The measure will be on the Nov. 8 ballot.

Voters will be asked to approve a proposed three-mill tax increase that would help eliminate a $5 million budget shortfall for the 2011-2012 fiscal year, which started July 1. The tax increase would generate about $3.4 million for the general fund, sanitation fund and the Police and Fire departments.

Councilwoman Marge Horvath said the override will determine the future of the city.

“If the override fails, the possibilities of what could happen are pretty abysmal,” She said. “The city could be assigned an emergency financial manager and all of us (councilors) could be gone.”

Under state law, an EFM can terminate collective bargaining agreements and recommend bankruptcy proceedings, in addition to changing or eliminating local governments.

Paletko said the main reason for the loss of funds had been a decline in property values, which he said have dropped 28 percent since June 2010, adding up to a $4.1 million loss, which he called unprecedented and devastating.

“The last two years, we have experienced double-digit declines in property values,” Paletko said. “We have people selling homes for under $10,000. I never thought people would be selling homes for under $10,000 in 2011.”

Treasurer John Riley Jr. said average property values are expected to drop another seven percent on average in 2012.

Paletko said the proposed override is just one measure to solve the problem.
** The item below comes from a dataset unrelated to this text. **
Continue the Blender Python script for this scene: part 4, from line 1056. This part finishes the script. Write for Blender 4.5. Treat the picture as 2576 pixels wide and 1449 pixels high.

Other measures taken to help eliminate the deficit include layoffs of about 69 full-time staffers since June 2010, a 10 percent wage concession from all city employees and non-emergency building closures for Fridays.

Resident Susan Smith said a possible solution to the budget problem would be to grow businesses in the city.

“We have to make something attractive for people to come here,” she said. “It takes leadership and vision, looking to other cities (in the same predicament) to see what they’ve done.”